Opening March 23, 2017 to coincide with Women’s History Month, three new exhibitions at the Benton highlight women artists.
Objectifying Myself explores work by women artists, created between 1968-2005, which serve, to some degree, as self portraits. But these “self portraits” employ surrogate objects rather than depictions of the artists’ faces or bodies. Artists in the exhibition include Judy Chicago, Louise Bourgeois, Miriam Schapiro, June Wayne, Louise Nevelson, and Kiki Smith. These works are on loan from the Pennsylvania Academy of Fine Arts in Philadelphia (PAFA) which was founded in 1805 by painter and scientist Charles Willson Peale, sculptor William Rush, and other Colonial artists and business leaders. We thank PAFA, and especially David Brigham, Executive Director of PAFA and University of Connecticut alumnus, for their generosity in collaboration.
Liz Whitney Quisgard was one of the few women artists represented by eminent gallerist Andre Emmerich in NYC in the 1960s. Her career spans six decades and the work in this installation features an environment of patterned textiles and sculpture created in the last two decades.
Work It features paintings by Ellen Emmet Rand and other women artists in the first half of the 20th century—how they fought for opportunities, paid their bills, and found ways to have their art and creativity seen and taken seriously. Featuring several works by Ellen Emmet Rand, as well as pieces by Dorothea Lange, Violet Oakley, Mary Foote, Eudora Welty, Lois Mailou Jones, and Imogen Cunningham, “Work It” features the diversity of styles and subjects that helped women achieve both recognition and security as working artists.
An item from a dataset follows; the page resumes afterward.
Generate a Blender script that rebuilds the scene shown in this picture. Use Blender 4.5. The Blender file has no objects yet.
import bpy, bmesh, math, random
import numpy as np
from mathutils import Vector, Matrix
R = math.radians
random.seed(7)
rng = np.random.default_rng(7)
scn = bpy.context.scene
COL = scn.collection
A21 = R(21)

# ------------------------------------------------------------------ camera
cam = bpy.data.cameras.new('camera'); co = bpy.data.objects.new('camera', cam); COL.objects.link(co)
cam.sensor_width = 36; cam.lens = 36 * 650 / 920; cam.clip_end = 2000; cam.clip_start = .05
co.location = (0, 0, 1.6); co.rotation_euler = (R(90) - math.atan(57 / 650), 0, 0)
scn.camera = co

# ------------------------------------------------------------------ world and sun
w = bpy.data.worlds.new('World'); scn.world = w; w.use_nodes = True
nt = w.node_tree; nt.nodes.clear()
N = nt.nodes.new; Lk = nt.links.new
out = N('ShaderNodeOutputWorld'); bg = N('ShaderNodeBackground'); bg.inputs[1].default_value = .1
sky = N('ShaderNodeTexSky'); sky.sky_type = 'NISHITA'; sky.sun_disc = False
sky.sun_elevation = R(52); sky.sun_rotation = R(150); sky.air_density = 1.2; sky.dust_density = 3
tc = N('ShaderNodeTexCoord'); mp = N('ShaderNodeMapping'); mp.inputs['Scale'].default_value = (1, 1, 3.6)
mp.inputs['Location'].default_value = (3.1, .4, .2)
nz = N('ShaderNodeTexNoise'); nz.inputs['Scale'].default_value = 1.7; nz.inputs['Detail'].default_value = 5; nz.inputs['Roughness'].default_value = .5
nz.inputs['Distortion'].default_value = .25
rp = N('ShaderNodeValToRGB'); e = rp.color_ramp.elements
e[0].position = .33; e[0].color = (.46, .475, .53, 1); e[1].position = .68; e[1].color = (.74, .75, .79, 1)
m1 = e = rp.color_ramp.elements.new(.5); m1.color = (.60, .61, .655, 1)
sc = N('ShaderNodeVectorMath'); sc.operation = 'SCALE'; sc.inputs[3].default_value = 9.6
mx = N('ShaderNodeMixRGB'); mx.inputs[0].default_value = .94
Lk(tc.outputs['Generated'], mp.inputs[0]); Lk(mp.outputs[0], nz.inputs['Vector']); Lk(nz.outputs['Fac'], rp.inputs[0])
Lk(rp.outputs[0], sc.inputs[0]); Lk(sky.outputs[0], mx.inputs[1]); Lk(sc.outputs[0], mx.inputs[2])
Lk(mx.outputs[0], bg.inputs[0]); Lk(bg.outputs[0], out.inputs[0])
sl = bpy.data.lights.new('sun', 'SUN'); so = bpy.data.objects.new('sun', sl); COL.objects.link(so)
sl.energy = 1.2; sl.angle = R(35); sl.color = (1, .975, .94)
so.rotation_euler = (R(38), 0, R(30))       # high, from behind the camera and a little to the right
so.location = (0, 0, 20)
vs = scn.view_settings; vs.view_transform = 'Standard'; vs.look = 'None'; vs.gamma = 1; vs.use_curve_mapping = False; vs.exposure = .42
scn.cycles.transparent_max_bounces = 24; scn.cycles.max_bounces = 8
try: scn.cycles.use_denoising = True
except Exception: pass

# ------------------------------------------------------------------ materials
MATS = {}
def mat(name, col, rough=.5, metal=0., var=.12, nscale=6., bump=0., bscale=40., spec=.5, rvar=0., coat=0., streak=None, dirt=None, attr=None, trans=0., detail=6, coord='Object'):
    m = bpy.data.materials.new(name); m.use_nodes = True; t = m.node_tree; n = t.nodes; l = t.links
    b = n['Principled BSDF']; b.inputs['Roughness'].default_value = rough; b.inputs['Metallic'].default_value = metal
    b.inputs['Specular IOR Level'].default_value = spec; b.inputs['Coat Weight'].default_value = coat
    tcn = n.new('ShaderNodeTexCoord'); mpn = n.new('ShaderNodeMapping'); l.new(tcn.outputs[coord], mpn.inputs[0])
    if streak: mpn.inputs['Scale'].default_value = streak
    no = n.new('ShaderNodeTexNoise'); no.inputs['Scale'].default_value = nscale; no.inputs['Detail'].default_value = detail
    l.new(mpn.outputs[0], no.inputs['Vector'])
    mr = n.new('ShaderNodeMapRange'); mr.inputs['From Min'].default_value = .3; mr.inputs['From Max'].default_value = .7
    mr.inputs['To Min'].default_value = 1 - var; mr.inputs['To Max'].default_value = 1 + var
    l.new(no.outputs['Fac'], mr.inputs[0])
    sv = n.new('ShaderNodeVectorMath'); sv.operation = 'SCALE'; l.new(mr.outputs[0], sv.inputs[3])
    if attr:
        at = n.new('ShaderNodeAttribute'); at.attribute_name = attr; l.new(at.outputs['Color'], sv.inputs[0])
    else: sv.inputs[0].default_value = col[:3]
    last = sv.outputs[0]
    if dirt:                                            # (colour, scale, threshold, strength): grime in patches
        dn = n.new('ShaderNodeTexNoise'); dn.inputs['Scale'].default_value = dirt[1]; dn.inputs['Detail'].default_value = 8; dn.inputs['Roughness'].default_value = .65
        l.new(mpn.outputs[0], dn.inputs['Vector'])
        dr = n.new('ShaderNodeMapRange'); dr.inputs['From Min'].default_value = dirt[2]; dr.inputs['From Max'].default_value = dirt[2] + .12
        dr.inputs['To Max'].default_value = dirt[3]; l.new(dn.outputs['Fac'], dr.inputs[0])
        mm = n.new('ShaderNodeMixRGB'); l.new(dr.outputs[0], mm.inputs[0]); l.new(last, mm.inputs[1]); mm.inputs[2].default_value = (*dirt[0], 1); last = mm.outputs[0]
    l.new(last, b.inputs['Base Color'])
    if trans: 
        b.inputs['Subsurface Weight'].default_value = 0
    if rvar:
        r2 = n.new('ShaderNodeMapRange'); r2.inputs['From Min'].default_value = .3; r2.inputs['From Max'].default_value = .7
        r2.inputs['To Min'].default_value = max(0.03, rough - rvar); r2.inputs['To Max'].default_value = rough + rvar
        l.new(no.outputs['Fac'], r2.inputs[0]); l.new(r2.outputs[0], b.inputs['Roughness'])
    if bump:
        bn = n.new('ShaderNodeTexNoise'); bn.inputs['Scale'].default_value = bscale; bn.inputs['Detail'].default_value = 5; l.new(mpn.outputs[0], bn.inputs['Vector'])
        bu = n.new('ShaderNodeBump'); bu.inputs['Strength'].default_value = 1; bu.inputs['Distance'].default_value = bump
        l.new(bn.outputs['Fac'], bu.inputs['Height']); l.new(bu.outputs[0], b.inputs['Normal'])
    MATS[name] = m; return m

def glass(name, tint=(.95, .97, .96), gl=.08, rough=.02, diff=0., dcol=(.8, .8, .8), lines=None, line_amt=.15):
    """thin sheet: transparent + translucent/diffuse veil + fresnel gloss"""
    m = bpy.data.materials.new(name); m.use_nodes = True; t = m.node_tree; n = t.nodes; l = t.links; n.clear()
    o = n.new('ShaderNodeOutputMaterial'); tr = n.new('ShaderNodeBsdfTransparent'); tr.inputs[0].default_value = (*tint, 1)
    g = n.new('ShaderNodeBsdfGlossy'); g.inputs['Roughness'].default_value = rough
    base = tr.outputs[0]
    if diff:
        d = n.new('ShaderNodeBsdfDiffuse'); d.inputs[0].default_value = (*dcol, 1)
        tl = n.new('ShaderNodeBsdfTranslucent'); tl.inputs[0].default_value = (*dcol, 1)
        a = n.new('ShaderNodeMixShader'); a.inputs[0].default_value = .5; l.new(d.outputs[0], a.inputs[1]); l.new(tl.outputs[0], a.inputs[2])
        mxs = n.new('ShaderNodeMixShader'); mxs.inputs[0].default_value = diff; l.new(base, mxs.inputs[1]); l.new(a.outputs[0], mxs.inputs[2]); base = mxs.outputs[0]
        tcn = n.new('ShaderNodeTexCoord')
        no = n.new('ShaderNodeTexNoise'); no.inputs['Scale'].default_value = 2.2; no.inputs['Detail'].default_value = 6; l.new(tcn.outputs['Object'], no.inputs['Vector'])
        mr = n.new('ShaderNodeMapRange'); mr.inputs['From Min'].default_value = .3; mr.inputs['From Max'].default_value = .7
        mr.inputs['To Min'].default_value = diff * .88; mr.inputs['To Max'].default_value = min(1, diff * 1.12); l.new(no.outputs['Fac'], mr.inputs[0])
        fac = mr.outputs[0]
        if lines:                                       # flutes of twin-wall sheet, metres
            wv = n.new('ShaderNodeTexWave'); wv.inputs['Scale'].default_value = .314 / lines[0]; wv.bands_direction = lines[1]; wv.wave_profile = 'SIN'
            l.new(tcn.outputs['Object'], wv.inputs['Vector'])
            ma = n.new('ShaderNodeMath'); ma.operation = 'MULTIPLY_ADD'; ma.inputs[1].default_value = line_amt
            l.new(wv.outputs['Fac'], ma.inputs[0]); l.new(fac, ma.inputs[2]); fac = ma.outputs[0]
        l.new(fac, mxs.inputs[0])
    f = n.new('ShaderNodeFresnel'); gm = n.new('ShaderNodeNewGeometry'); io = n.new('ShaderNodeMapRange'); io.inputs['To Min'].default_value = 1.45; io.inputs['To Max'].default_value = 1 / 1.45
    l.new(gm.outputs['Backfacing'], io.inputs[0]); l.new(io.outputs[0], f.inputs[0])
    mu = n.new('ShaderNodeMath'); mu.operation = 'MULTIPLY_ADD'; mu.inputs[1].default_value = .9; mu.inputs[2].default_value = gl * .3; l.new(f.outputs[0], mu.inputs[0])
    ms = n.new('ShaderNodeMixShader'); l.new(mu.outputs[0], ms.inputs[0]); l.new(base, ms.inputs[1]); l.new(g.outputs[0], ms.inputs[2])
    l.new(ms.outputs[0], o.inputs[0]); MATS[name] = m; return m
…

Ellen Emmet Rand (1875-1941) was arguably one of the most important and prolific American portrait painters of her time but likely you have not heard her name before. This is in spite of the fact that during her career, she painted portraits of famed author Henry James, President Franklin Delano Roosevelt, and over 800 other notables. Her early career was meteoric: she studied with William Merritt Chase; by eighteen she was a regular illustrator for Vogue; at twenty she was encouraged by John Singer Sargent and Stanford White to study in Paris. She returned to the US in 1901 and set about painting the most famous and important people who could afford her fees. Moving between diverse patrons—from state governors to opera singers—Rand carefully balanced changing social mores and fashions with her clients’ need to project authority, intelligence, and beauty through their portraits. For Rand, as with the other artists in this show, portraits, illustrations, advertising and fashion imagery paid the bills and supported families. Yet this work also, simultaneously, suggested that these women were not “real” artists, and instead only worked for money, not love or creative commitment. This exhibition looks to confront the complexity of the careers of women artists who had to work to have their art seen but also had to work for money.
The exhibitions are on view March 23 through July 30, 2017. The exhibition’s opening reception is on Thursday, March 23, 2017 from 4:30-6:30pm. Murderous Chanteuse will perform at the reception. Free to the public.